Each line of the material must be repeated precisely, with the pictures left out.

#### [Dataset extract]
------
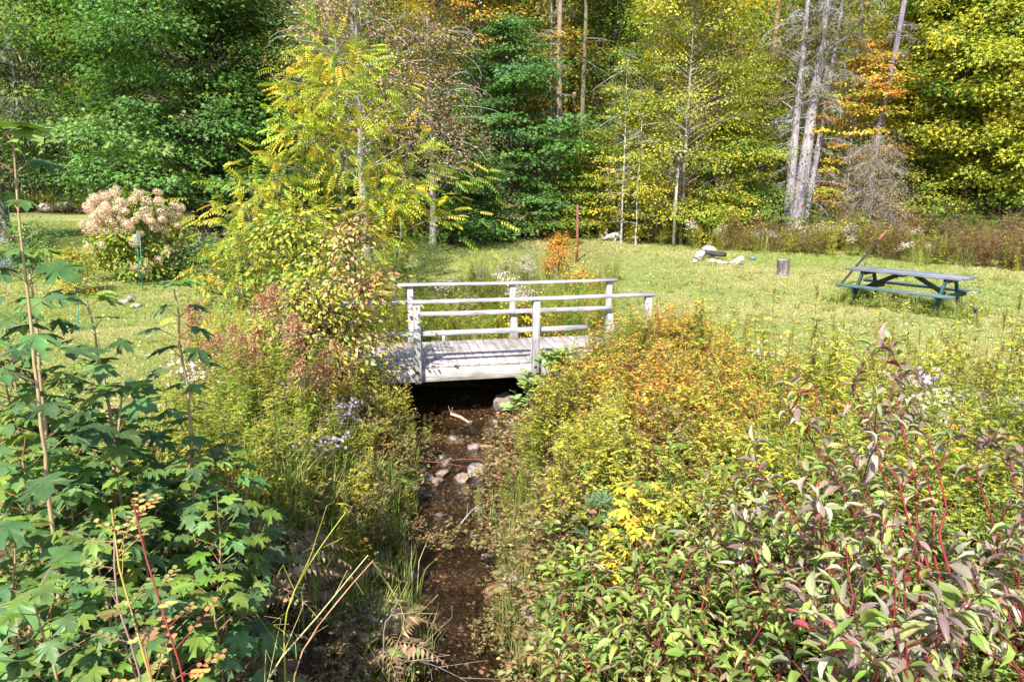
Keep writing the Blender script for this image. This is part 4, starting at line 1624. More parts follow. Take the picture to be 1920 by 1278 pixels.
stuff("table_weeds", "longer grass and weeds growing round the legs of the picnic table",
      [('tuftg', 90, 7.0, 9.7, 13.0, 15.6, lambda x, y: (np.abs((x - 8.3) * .61 - (y - 14.3) * .79) < 1.25) & (np.abs((x - 8.3) * .79 + (y - 14.3) * .61) < .85), .35, .65),
       ('clover', 160, 6.8, 9.9, 12.8, 15.6, lambda x, y: (np.abs((x - 8.3) * .61 - (y - 14.3) * .79) < 1.4) & (np.abs((x - 8.3) * .79 + (y - 14.3) * .61) < .95), .8, 1.8),
       ('tuft', 14, 7.4, 9.4, 13.2, 15.2, None, .5, .8)], M_GRASS, 17)

# right bank meadow
nz1 = lambda x, y: vnoise(x, y, .9, 31)


def right_edge(x):
    return np.interp(x, [0, 1, 2, 2.8, 4, 7, 11], [9.2, 9.0, 8.6, 7.5, 6.4, 6.3, 6.6])


def rmask(x, y, lo=.55):
    b = bankd(x, y)
    ok = (b > lo) & (y < right_edge(x) + nz1(x, y) * .7 - .3)
    br = ((y > 8.55) & (y < 10.7) & (x < 2.15)) | ((x < .85) & (y > 7.5))
    return ok & ~br


goldz = lambda x, y: smooth(.30, .55, vnoise(x, y, .9, 33) * .5 + .5 * np.exp(-((x - 1.9) ** 2 / 1.8 + (y - 7.3) ** 2 / 5)))
stuff("meadow_gold", "thick gold and orange leaved weeds on the right bank below the bridge",
      [('gold', 1050, .2, 7, 4.3, 9.6, lambda x, y: rmask(x, y, 1.0) * goldz(x, y), .6, 1.12),
       ('yel', 1300, .2, 9, 4.0, 9.6, lambda x, y: rmask(x, y, .8) * (1 - .55 * goldz(x, y)), .6, 1.1),
       ('gold', 160, 1.5, 3.4, 7.6, 9.6, lambda x, y: rmask(x, y, 1.0), .9, 1.3)], M_LEAF, 7)
stuff("meadow_goldenrod", "yellow green goldenrod stems standing among the bank weeds",
      [('rod', 420, .2, 9, 4.0, 8.8, lambda x, y: rmask(x, y, 1.1) * .8 * (1 - .85 * goldz(x, y)), .6, 1.0),
       ('rodg', 330, .6, 9, 4.0, 8.8, lambda x, y: rmask(x, y, 1.1) * smooth(.4, .6, vnoise(x, y, 1.1, 36)), .6, 1.0),
       ('brown', 60, .8, 8, 4.0, 8.6, lambda x, y: rmask(x, y, 1.1) * .8, .35, .7),
       ('tuft', 300, 1.5, 11, 4.0, 8.2, lambda x, y: rmask(x, y, 1.2) * .9, .7, 1.4),
       ('rod', 70, 2.0, 8, 5.0, 8.4, lambda x, y: rmask(x, y, 1.1), 1.1, 1.35)], M_LEAF, 8)
stuff("bank_brambles", "low brambles and trailing leaves spilling down the right bank",
      [('bram', 330, -.4, 2.2, 3.2, 9.0, lambda x, y: (bankd(x, y) > .5) * (bankd(x, y) < 1.7) * .9, .5, 1.1),
       ('osier', 60, -.4, 2.2, 3.2, 8.4, lambda x, y: (bankd(x, y) > .6) * (bankd(x, y) < 1.6) * .9, .35, .6),
       ('tuft', 60, -.4, 2.2, 3.2, 8.4, lambda x, y: (bankd(x, y) > .45) * (bankd(x, y) < 1.5) * .9, .4, .8),
       ('rodg', 50, -.4, 2.2, 4.2, 8.4, lambda x, y: (bankd(x, y) > .7) * (bankd(x, y) < 1.6) * .9, .3, .6),
       ('yel', 90, -.4, 2.2, 4.2, 8.6, lambda x, y: (bankd(x, y) > .6) * (bankd(x, y) < 1.6) * .9, .35, .7)], M_LEAF, 9)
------
#### [Response]
Keep writing the Blender script for this image. This is part 4, starting at line 1624. More parts follow. Take the picture to be 1920 by 1278 pixels.
stuff("table_weeds", "longer grass and weeds growing round the legs of the picnic table",
      [('tuftg', 90, 7.0, 9.7, 13.0, 15.6, lambda x, y: (np.abs((x - 8.3) * .61 - (y - 14.3) * .79) < 1.25) & (np.abs((x - 8.3) * .79 + (y - 14.3) * .61) < .85), .35, .65),
       ('clover', 160, 6.8, 9.9, 12.8, 15.6, lambda x, y: (np.abs((x - 8.3) * .61 - (y - 14.3) * .79) < 1.4) & (np.abs((x - 8.3) * .79 + (y - 14.3) * .61) < .95), .8, 1.8),
       ('tuft', 14, 7.4, 9.4, 13.2, 15.2, None, .5, .8)], M_GRASS, 17)

# right bank meadow
nz1 = lambda x, y: vnoise(x, y, .9, 31)


def right_edge(x):
    return np.interp(x, [0, 1, 2, 2.8, 4, 7, 11], [9.2, 9.0, 8.6, 7.5, 6.4, 6.3, 6.6])


def rmask(x, y, lo=.55):
    b = bankd(x, y)
    ok = (b > lo) & (y < right_edge(x) + nz1(x, y) * .7 - .3)
    br = ((y > 8.55) & (y < 10.7) & (x < 2.15)) | ((x < .85) & (y > 7.5))
    return ok & ~br


goldz = lambda x, y: smooth(.30, .55, vnoise(x, y, .9, 33) * .5 + .5 * np.exp(-((x - 1.9) ** 2 / 1.8 + (y - 7.3) ** 2 / 5)))
stuff("meadow_gold", "thick gold and orange leaved weeds on the right bank below the bridge",
      [('gold', 1050, .2, 7, 4.3, 9.6, lambda x, y: rmask(x, y, 1.0) * goldz(x, y), .6, 1.12),
       ('yel', 1300, .2, 9, 4.0, 9.6, lambda x, y: rmask(x, y, .8) * (1 - .55 * goldz(x, y)), .6, 1.1),
       ('gold', 160, 1.5, 3.4, 7.6, 9.6, lambda x, y: rmask(x, y, 1.0), .9, 1.3)], M_LEAF, 7)
stuff("meadow_goldenrod", "yellow green goldenrod stems standing among the bank weeds",
      [('rod', 420, .2, 9, 4.0, 8.8, lambda x, y: rmask(x, y, 1.1) * .8 * (1 - .85 * goldz(x, y)), .6, 1.0),
       ('rodg', 330, .6, 9, 4.0, 8.8, lambda x, y: rmask(x, y, 1.1) * smooth(.4, .6, vnoise(x, y, 1.1, 36)), .6, 1.0),
       ('brown', 60, .8, 8, 4.0, 8.6, lambda x, y: rmask(x, y, 1.1) * .8, .35, .7),
       ('tuft', 300, 1.5, 11, 4.0, 8.2, lambda x, y: rmask(x, y, 1.2) * .9, .7, 1.4),
       ('rod', 70, 2.0, 8, 5.0, 8.4, lambda x, y: rmask(x, y, 1.1), 1.1, 1.35)], M_LEAF, 8)
stuff("bank_brambles", "low brambles and trailing leaves spilling down the right bank",
      [('bram', 330, -.4, 2.2, 3.2, 9.0, lambda x, y: (bankd(x, y) > .5) * (bankd(x, y) < 1.7) * .9, .5, 1.1),
       ('osier', 60, -.4, 2.2, 3.2, 8.4, lambda x, y: (bankd(x, y) > .6) * (bankd(x, y) < 1.6) * .9, .35, .6),
       ('tuft', 60, -.4, 2.2, 3.2, 8.4, lambda x, y: (bankd(x, y) > .45) * (bankd(x, y) < 1.5) * .9, .4, .8),
       ('rodg', 50, -.4, 2.2, 4.2, 8.4, lambda x, y: (bankd(x, y) > .7) * (bankd(x, y) < 1.6) * .9, .3, .6),
       ('yel', 90, -.4, 2.2, 4.2, 8.6, lambda x, y: (bankd(x, y) > .6) * (bankd(x, y) < 1.6) * .9, .35, .7)], M_LEAF, 9)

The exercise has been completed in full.